If the choice were yours, would you like to have the president of the United States elected by the current method, i.e., the electoral college system, or would you like to see the presidential candidate who received the most votes nationwide be elected to the office?

If you said “Yes” to the latter, you should know you are part of a vast majority. Seventy percent of the people in this country would like to see the presidential candidate who gets the most votes nationally win the office. And there are similar majorities in individual states: Massachusetts, 72%; Iowa, 75%; Colorado, 68%; California, 70%; Maine, 77%, etc., etc., etc.

How are we electing our president now? What exactly is the nature of the current system?

The Constitution reads: “Each State shall appoint, in such manner as the Legislature thereof may direct, a Number of Electors …”

The Constitution provides that each state shall have a number of electors equal to its number of senators (two per state) plus the number of representatives it has in Congress; and later it added three for the District of Columbia.

At present, a majority of these 538 people elects our president.

But the Constitution does not specify that all electors in a given state shall vote for the presidential candidate who receives the most votes in that state. (In the first election ever held in this country in 1789, only three states gave the votes of all its electors to the candidate who received the most votes in that state.) Currently, 48 of our 50 states have that practice. The two states that do it differently, Maine and Nebraska, depend on votes in the congressional districts.

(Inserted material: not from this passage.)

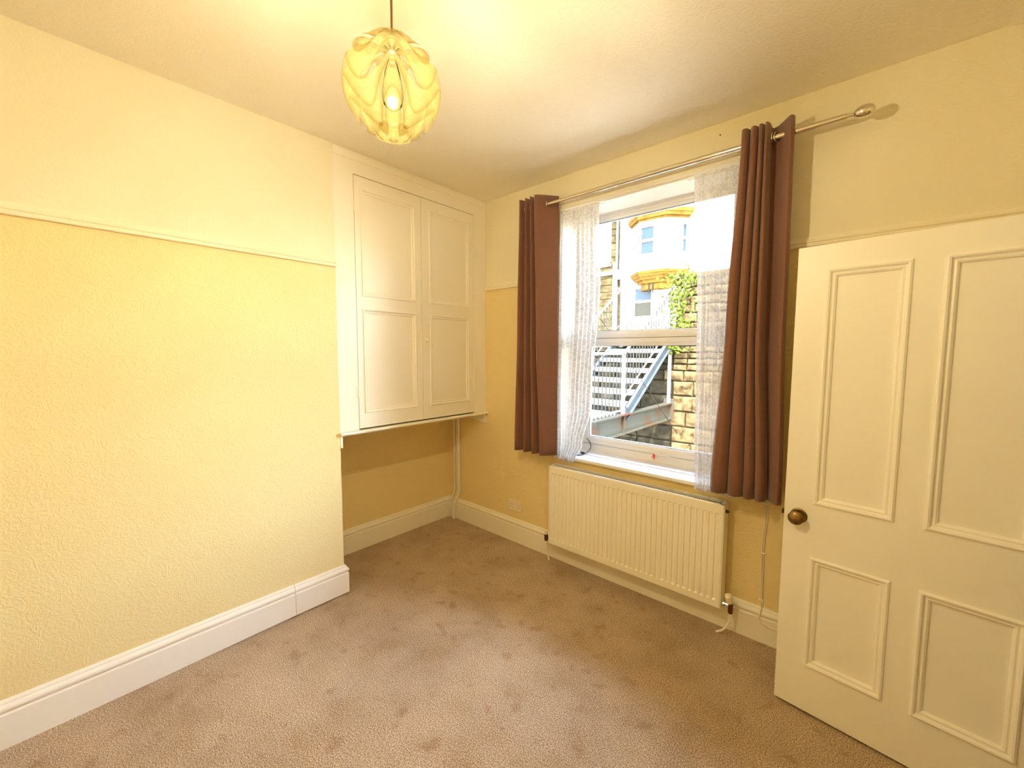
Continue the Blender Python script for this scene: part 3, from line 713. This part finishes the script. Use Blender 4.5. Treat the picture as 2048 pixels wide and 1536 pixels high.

The Constitution does not even guarantee that you or I have a right to vote for president, or that the electors’ choice shall be the result of a popular election. The method is totally at the discretion of the states.

So if we, this large majority, are dissatisfied with the current practice, why hasn’t someone devised a system—a plan—whereby we can have what we want: our president elected by a national popular vote?

William Smithers

They have. A nonpartisan group of wise men, Democrats and Republicans, have proposed an interstate agreement, a “compact between the states,” whereby each signing state agrees that when (and only when) the total of signatories reaches 270 electoral votes—the number required to elect a president—each signing state will cast all of its electors’ votes for the presidential candidate who has received the most popular votes nationwide.

This solution is simple and brilliant, and since constitutionally each state has complete discretion as to how its electors are chosen, and how they shall vote, there’s no need for a constitutional amendment or constitutional convention.

So if this solution is simple and brilliant, why aren’t states adopting it?

They are. As of this writing, eight states have passed the National Popular Vote bill (identically worded in each case) into law: Maryland, New Jersey, Illinois, Washington State, Hawai’i, Vermont, Massachusetts, and the District of Columbia, totaling 27 percent of the 270 electoral votes needed for activation. Individual legislatures in many other states have passed the bill or have it moving through their systems.

So if this is such a great idea, implementing what so many want, and if so many states are joining this compact, why aren’t we in California on board?

I’m glad you asked.

In 2006, both legislative houses in California passed the National Popular Vote bill. It was vetoed by Governor Arnold Schwarzenegger. In 2008, again, both California legislatures passed the National Popular Vote bill into law. Again—figuratively spitting in the faces of the 70 percent of us who want to be able to elect our country’s president in this way—Governor Arnold Schwarzenegger vetoed it.

Did you see this on the evening news? I didn’t. Did you see it in headlines in the next day’s papers? I didn’t.

That’s why I call this the most significant political development in generations that no one is talking about.

But now, with a new governor, we can hope that a third push to enact the National Popular Vote bill in this state will be successful. And imagine the impetus it will have when we Californians add our 55 electoral votes—the most of any state in the union—to this nonpartisan compact between the states.

So please take note: The third push has begun! On March 31, 2011, in the California Assembly, Democratic Party Caucus Chair Jerry Hill and Republican Party Caucus Chair Brian Newsstand introduced and sponsored the National Popular Vote bill (AB 459)! Assemblymember Das Williams of Santa Barbara is a co-author. It is now going before the full Assembly.

This is what we’ve been waiting for!

Let us in California, at last, support a fully democratic way to elect the president of the United States.

William Smithers, of Santa Barbara, is an Obie Award-winning actor/director who has appeared in nearly 400 television productions. From 2003-2005, he produced and directed the Santa Barbara Theatre of the Air, broadcasting works of classic and contemporary playwrights on KCSB. Currently, he and his wife, Lorrie Hull Smithers, co-host the Channel 17 television program Just Between Us! He is also on the Santa Barbara Channels Board of Directors.